Stated goal:
Retype exactly the lines from the first one through the line with "pts, ex = ov(125,1076,.004,.004,.0125);", including both ends; skip any pictures.

Raw data:

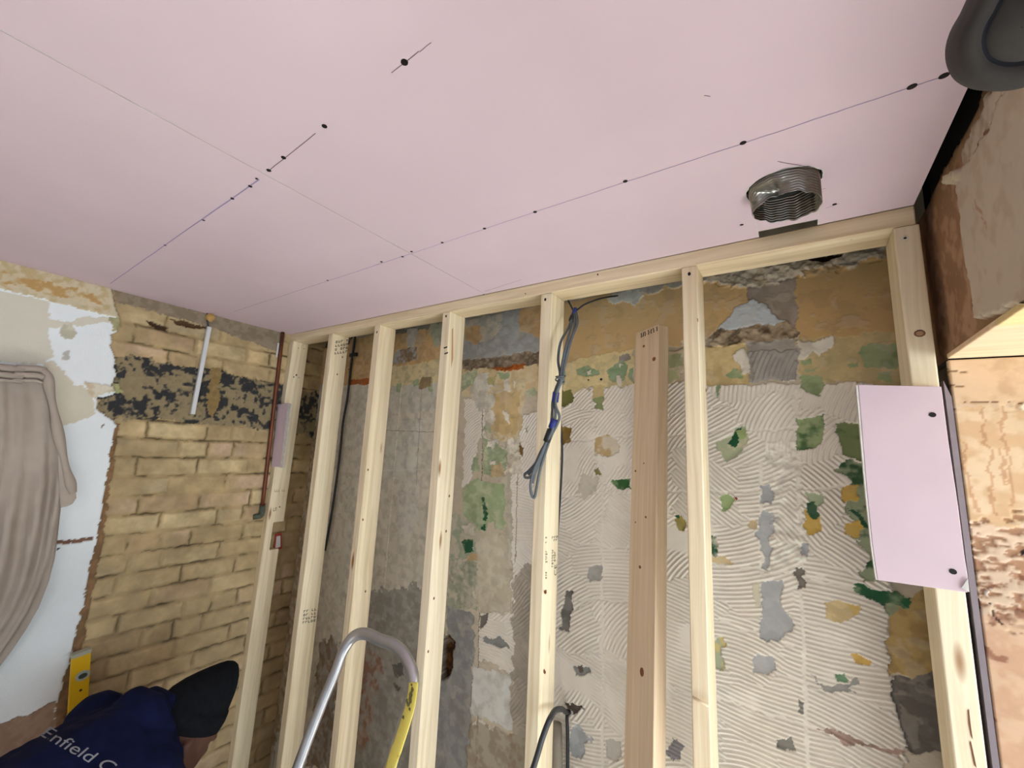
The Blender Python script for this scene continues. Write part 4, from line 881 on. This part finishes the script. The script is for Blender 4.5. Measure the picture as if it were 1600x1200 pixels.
pts, ex = ov(128,1053,.0125,.0085,.0156); prism('vial', pts, ex, .002, newmat('vial_dark', (66,74,66), .3), lv)
pts, ex = ov(125,1076,.004,.004,.0125); prism('hang_hole', pts, ex, .001, DARK, lv)

# ================================================================== DUST SHEET
SXo = .045
right_px = [(72,580),(80,610),(88,650),(94,700),(99,745),(96,790),(92,830),(87,870),(78,905),(62,945),(42,980),(18,1015),(-8,1050),(-40,1090)]
rp = [onleft(x,y,SXo) for x, y in right_px]; ry = np.array([p[1] for p in rp]); rz = np.array([p[2] for p in rp])
zt = rz[0]; zb = rz[-1]; yl = -.62
nv_, nu_ = 110, 120; V_, F_ = [], []; sn = Noise(77)
for j in range(nv_+1):
    z = zt+(zb-zt)*j/nv_; ye = float(np.interp(-z,-rz,ry)); f = j/nv_
    for i in range(nu_+1):
        s_ = i/nu_; y = yl+(ye-yl)*s_
        spread = .35+.65*min(1,f*2.2)
        a1 = math.sin(s_*58+3.5*f+1.3*math.sin(f*3)); a2 = math.sin(s_*97+1.7-4*f); fold = .020*(1-2*abs(a1)**.7)+.008*a2+.010*(float(sn.v(np.array(s_*9),np.array(f*3)))-.5)*2
        zz = z+(onleft(0,572,SXo)[2]-zt)*0
        sag = .012*(1-s_)*0
        V_.append((lwx(z)+.058+.02*spread+fold*spread*(.4+.6*min(1,f*3)), y+.006*math.sin(s_*40+f*4)*spread, zz+sag))
for j in range(nv_):
    for i in range(nu_): a = j*(nu_+1)+i; F_.append((a,a+1,a+nu_+2,a+nu_+1))
ds = empty('dust_sheet', (lwx(1.9)+.04,0,float(zt)), 'beige cloth dust sheet hanging in folds over the white plaster at the left edge', 'dust sheet')
so = mesh('cloth', V_, F_, SHEET, ds, True); md = so.modifiers.new('t','SOLIDIFY'); md.thickness = .002
hem = [np.array([lwx(zt)+.075,yl,zt+.006])]+[onleft(x,y,.080) for x, y in ((0,574),(20,575),(40,576),(60,577),(70,581))]
tube('hem', hem, .012, SHEET, ds, 4, 10); tube('hem', [p+np.array([.012,0,-.022]) for p in hem], .009, SHEET, ds, 4, 10); tube('hem', [p+np.array([.008,0,-.040]) for p in hem], .006, SHEET, ds, 4, 8)
tube('rolled_edge', [onleft(x,y,.082) for x, y in ((66,578),(74,588),(78,612),(84,640),(90,672),(97,705),(104,735),(110,755),(114,770))], lambda t: .010+.006*math.sin(t*9)**2, SHEET, ds, 5, 10)
fl = [onleft(x,y,.078) for x, y in ((88,660),(94,672),(101,705),(110,740),(118,768),(119,778),(113,787),(104,791),(94,793),(92,770),(90,720))]
prism('flap', fl, (1,0,0), .006, SHEET, ds, .002)

# ================================================================== WORKER
F0 = Vector((-.29,.957,0)); R0 = Vector((.957,.29,0)); U0 = Vector((0,0,1))
nk = Vector(on(238,1134,2,.985))+Vector((0,0,.028))
def L(f, r, u): return nk+F0*f+R0*r+U0*u
per = empty('person', (nk.x+.12,nk.y-.5,0), 'person in black knitted hat and navy hooded top bending forward before the brick wall', 'person')
def blob(chains, voxel, name, mat, parent, sm=6, keep=None):
    bm = bmesh.new()
    for ch in chains:
        for (p, r), (q, s) in zip(ch[:-1], ch[1:]):
            p = Vector(p); q = Vector(q); d = (q-p).length; n = max(2, int(d/(min(r,s)*.35))+1)
            for k in range(n+1):
                t = k/n; c = p.lerp(q,t); rr = r+(s-r)*t
                bmesh.ops.create_icosphere(bm, subdivisions=2, radius=rr*1.03, matrix=Matrix.Translation(c))
    me = bpy.data.meshes.new('b'); bm.to_mesh(me); bm.free(); o = bpy.data.objects.new('b', me); col.objects.link(o)
    md = o.modifiers.new('r','REMESH'); md.mode = 'VOXEL'; md.voxel_size = voxel; md.use_smooth_shade = True
    ms = o.modifiers.new('s','SMOOTH'); ms.iterations = sm; ms.factor = .5
    dg = bpy.context.evaluated_depsgraph_get(); dg.update(); m2 = bpy.data.meshes.new_from_object(o.evaluated_get(dg)); bpy.data.objects.remove(o)
    m2.name = name; m2.materials.clear(); return m2
# head frame: face direction g, crown c, side s
g = (Vector((-.02,1.0,0)).normalized()*.90+Vector((0,0,-.42))).normalized()
c = Vector((0,0,1)); c = (c-g*c.dot(g)).normalized(); s = g.cross(c)
hd = L(.082,.042,-.058)
def H(a, b, d): return hd+g*a+c*b+s*d
hip = L(-.50,.0,-.10); 
sh = {k: L(-.055-.055*(k>0), k*(.175-.02*(k>0)), -.045-.02*(k>0)) for k in (-1,1)}
el = {k: L(.04, k*.225, -.32) for k in (-1,1)}; wr_ = {k: L(.20, k*.13, -.52) for k in (-1,1)}
hj = {k: hip+R0*k*.09 for k in (-1,1)}; kneej = {k: Vector((hip.x,hip.y,.46))+R0*k*.11+F0*.12 for k in (-1,1)}; ank = {k: Vector((hip.x,hip.y,.09))+R0*k*.13+F0*.02 for k in (-1,1)}
body = [[(hip,.11),(L(-.32,0,-.09),.105),(L(-.16,0,-.085),.12),(L(-.04,0,-.06),.085),(L(.02,.008,-.025),.06),(H(-.035,-.085,0),.056),(H(-.01,-.02,0),.07)],
        [(L(-.06,-.12,-.06),.065),(L(-.06,.12,-.06),.065)],
        [(H(-.015,.035,0),.088),(H(.02,.04,0),.080)], [(H(.03,-.01,0),.068),(H(.052,-.055,0),.046),(H(.072,-.092,0),.026)],
        [(H(-.01,-.06,-.045),.03),(H(.06,-.09,-.01),.024)],[(H(-.01,-.06,.045),.03),(H(.06,-.09,.01),.024)],
        [(H(.088,.02,0),.016),(H(.100,-.012,0),.013),(H(.112,-.028,0),.014)], [(H(.082,.038,-.03),.014),(H(.086,.038,.03),.014)],
        [(H(.094,-.055,-.018),.009),(H(.100,-.055,0),.010),(H(.094,-.055,.018),.009)], [(H(.092,-.068,-.014),.009),(H(.096,-.069,0),.010),(H(.092,-.068,.014),.009)]]
for k in (-1,1):
    e = k*.080; body += [[(H(-.012,-.010,e),.012),(H(-.022,-.022,e*1.06),.013),(H(-.012,-.046,e),.010)]]
    body += [[(sh[k],.056),(el[k],.042),(wr_[k],.028)], [(hj[k],.085),(kneej[k],.06),(ank[k],.040)], [(ank[k]+Vector((0,0,-.03)),.038),(ank[k]+F0*.14+Vector((0,0,-.055)),.03)]]
    hdv = (wr_[k]-el[k]).normalized(); pc = wr_[k]+hdv*.05; body += [[(wr_[k],.027),(pc,.032),(pc+hdv*.03,.030)]]
    sd = hdv.cross(F0).normalized(); bend = (F0*-.3+hdv).normalized()
    for i_, (o_, ln) in enumerate(((-.027,.065),(-.009,.075),(.009,.07),(.026,.055))):
        b0 = pc+hdv*.035+sd*o_; b1 = b0+hdv*ln*.5; b2 = b1+bend*ln*.5; body += [[(b0,.0095),(b1,.009),(b2,.0075)]]
    t0 = wr_[k]+hdv*.02-R0*k*.02; body += [[(t0,.013),(t0-R0*k*.025+hdv*.035,.0105),(t0-R0*k*.028+hdv*.06,.0085)]]
mb_ = blob(body, .006, 'body', SKIN, None, 3); bo = link('body', mb_, SKIN, per, True)
hood = [[(hip+U0*.0,.150),(L(-.38,0,-.10),.150),(L(-.24,0,-.085),.155),(L(-.10,0,-.075),.145),(L(-.02,0,-.05),.105)],
        [(L(-.36,-.07,-.10),.135),(L(-.10,-.10,-.080),.115)],[(L(-.36,.07,-.10),.135),(L(-.10,.10,-.080),.115)],
        [(L(-.08,-.150,-.055),.085),(L(-.09,.0,-.06),.09),(L(-.14,.130,-.075),.080)]]
for k in (-1,1): hood += [[(sh[k],.085),(sh[k].lerp(el[k],.5),.072),(el[k],.062),(wr_[k].lerp(el[k],.1),.040)]]
# hood gathered round the neck
hood += [[(L(-.03,-.085,.010),.040),(L(-.045,-.03,.045),.045),(L(-.045,.04,.045),.045),(L(-.04,.085,.005),.040),(L(-.01,.085,-.05),.032)],[(L(-.03,-.085,.010),.040),(L(.04,-.065,-.03),.034)],
         [(L(.02,-.05,.022),.034),(L(.01,.03,.030),.034)]]
mh = blob(hood, .008, 'hooded_top', NAVY, None, 5)
bvh = BVHTree.FromPolygons([v.co.copy() for v in mh.vertices], [tuple(p.vertices) for p in mh.polygons])
ho = link('hooded_top', mh, NAVY, per, True); ho['label'] = 'navy hooded top with grey printed lettering on the back'
tr = []
for k in (-1,1): tr += [[(hip+R0*k*.05,.145),(hj[k],.12),(kneej[k],.085),(ank[k]+U0*.04,.068)]]
mt = blob(tr, .01, 'trousers', TROU, None, 4); link('trousers', mt, TROU, per, True)
for k in (-1,1):
    bt = blob([[(ank[k]+U0*.04,.052),(ank[k]+Vector((0,0,-.035)),.052),(ank[k]+F0*.15+Vector((0,0,-.045)),.044)]], .006, 'boot', BOOT, None, 3)
    for v in bt.vertices: v.co.z = max(v.co.z, .001)
    link('boot', bt, BOOT, per, True)
# knitted hat: lofted dome with a turned-up cuff
V_, F_ = [], []; ns = 48
prof = [(-.012,.098,0),(-.010,.105,0),(.015,.107,0),(.034,.105,0),(.036,.100,0),(.060,.093,.004),(.085,.081,.014),(.108,.065,.026),(.128,.048,.036),(.144,.032,.043),(.154,.019,.047),(.158,.007,.049)]
tip = (c*.93-g*.02+F0*.25).normalized()
for b_, r_, sh_ in prof:
    for i in range(ns):
        t = 2*math.pi*i/ns; rx = r_*1.03; ry2 = r_*.90
        ct = H(-.008,.018,0)+c*b_*.55+tip*b_*.45+g*sh_
        ripple = 1+.012*math.sin(t*24)
        V_.append(ct+g*rx*math.cos(t)*ripple+s*ry2*math.sin(t)*ripple)
for j in range(len(prof)-1):
    for i in range(ns): F_.append((j*ns+i, j*ns+(i+1)%ns, (j+1)*ns+(i+1)%ns, (j+1)*ns+i))
F_.append(tuple((len(prof)-1)*ns+i for i in range(ns))); hat = mesh('knitted_hat', V_, F_, KNIT, per, True); md = hat.modifiers.new('t','SOLIDIFY'); md.thickness = .004; hat['label'] = 'black knitted hat with a pointed crown'
for k in (-1,1):
    bm = bmesh.new(); bmesh.ops.create_uvsphere(bm, u_segments=12, v_segments=8, radius=.011, matrix=Matrix.Translation(H(.078,.012,k*.031))); frombm('eye', bm, newmat('eye_white', (200,196,190), .3), per, True)
# lettering laid over the back
me = textmesh('Enfield C', .050); 
for p in me.vertices: p.co.x += p.co.y*.10
xs = [v.co.x for v in me.vertices]; wtxt = max(xs)-min(xs)
bm = bmesh.new(); bm.from_mesh(me); bmesh.ops.subdivide_edges(bm, edges=[e for e in bm.edges if e.calc_length() > .006], cuts=2, use_grid_fill=False); bmesh.ops.triangulate(bm, faces=bm.faces); bm.to_mesh(me); bm.free()
bo_ = Vector((0,0,CAMZ))
for v in me.vertices:
    u_, v_ = v.co.x/wtxt, v.co.y/.036
    px_, py_ = 60+108*u_+15*v_, 1148+60*u_-16*v_
    dr = Vector(ray(px_,py_)).normalized(); h = bvh.ray_cast(bo_, dr)
    v.co = h[0]-dr*.003 if h[0] else bo_+dr*1.9
link('back_lettering', me, PRINT, ho)

# ================================================================== ROUND LAMP HEAD NEAR THE CAMERA
dl = ray(1590,45); dl = dl/np.linalg.norm(dl); cl = np.array([0,0,CAMZ])+dl*.50
nl = -dl*.90+np.array([.22,-.28,-.20]); nl = nl/np.linalg.norm(nl)
def lp(x, y, off=0):
    d = ray(x,y); o0 = np.array([0,0,CAMZ]); t = ((cl-o0)@nl+off)/(d@nl); return o0+d*t
outer = [(1532,10),(1516,38),(1508,66),(1510,92),(1522,114),(1545,127),(1575,131),(1610,127),(1650,112),(1682,82),(1700,40),(1700,0),(1690,-30),(1660,-58),(1620,-70),(1580,-60),(1550,-25)]
lmp = empty('work_lamp', tuple(lp(1600,30)), 'dark grey round-cornered lamp head with a grooved face at the top right corner', 'lamp')
O = catmull([lp(*q) for q in outer]+[lp(*outer[0])], 4)[:-1]; cen = sum(O)/len(O); nl_ = nl
V_, F_ = [], []; rings = [(1.0,-.045),(1.09,-.036),(1.12,-.020),(1.08,-.006),(1.0,.0),(.70,.001),(.66,-.004),(.62,-.004),(.58,.001),(.01,.002)]
for sc_f, off in rings:
    for p in O: V_.append(cen+(p-cen)*sc_f+nl_*off)
n_ = len(O)
for j in range(len(rings)-1):
    for i in range(n_): F_.append((j*n_+i, j*n_+(i+1)%n_, (j+1)*n_+(i+1)%n_, (j+1)*n_+i))
F_.append(tuple(range(n_-1,-1,-1)))
lo = mesh('housing', V_, F_, LAMPB, lmp, True)
V_ = []; F_ = []
for sc_f in (.695,.585):
    for p in O: V_.append(cen+(p-cen)*sc_f+nl_*(-.0015))
for i in range(n_): F_.append((i,(i+1)%n_,n_+(i+1)%n_,n_+i))
mesh('groove', V_, F_, LAMPD, lmp)
topc = cen-nl_*.03; tube('bracket', [topc, np.array([topc[0]+.02,topc[1]-.01,2.30]), np.array([topc[0]+.02,topc[1]-.01,2.398])], .010, BTAPE, lmp, 3, 10)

Worked solution:
The Blender Python script for this scene continues. Write part 4, from line 881 on. This part finishes the script. The script is for Blender 4.5. Measure the picture as if it were 1600x1200 pixels.
pts, ex = ov(128,1053,.0125,.0085,.0156); prism('vial', pts, ex, .002, newmat('vial_dark', (66,74,66), .3), lv)
pts, ex = ov(125,1076,.004,.004,.0125); prism('hang_hole', pts, ex, .001, DARK, lv)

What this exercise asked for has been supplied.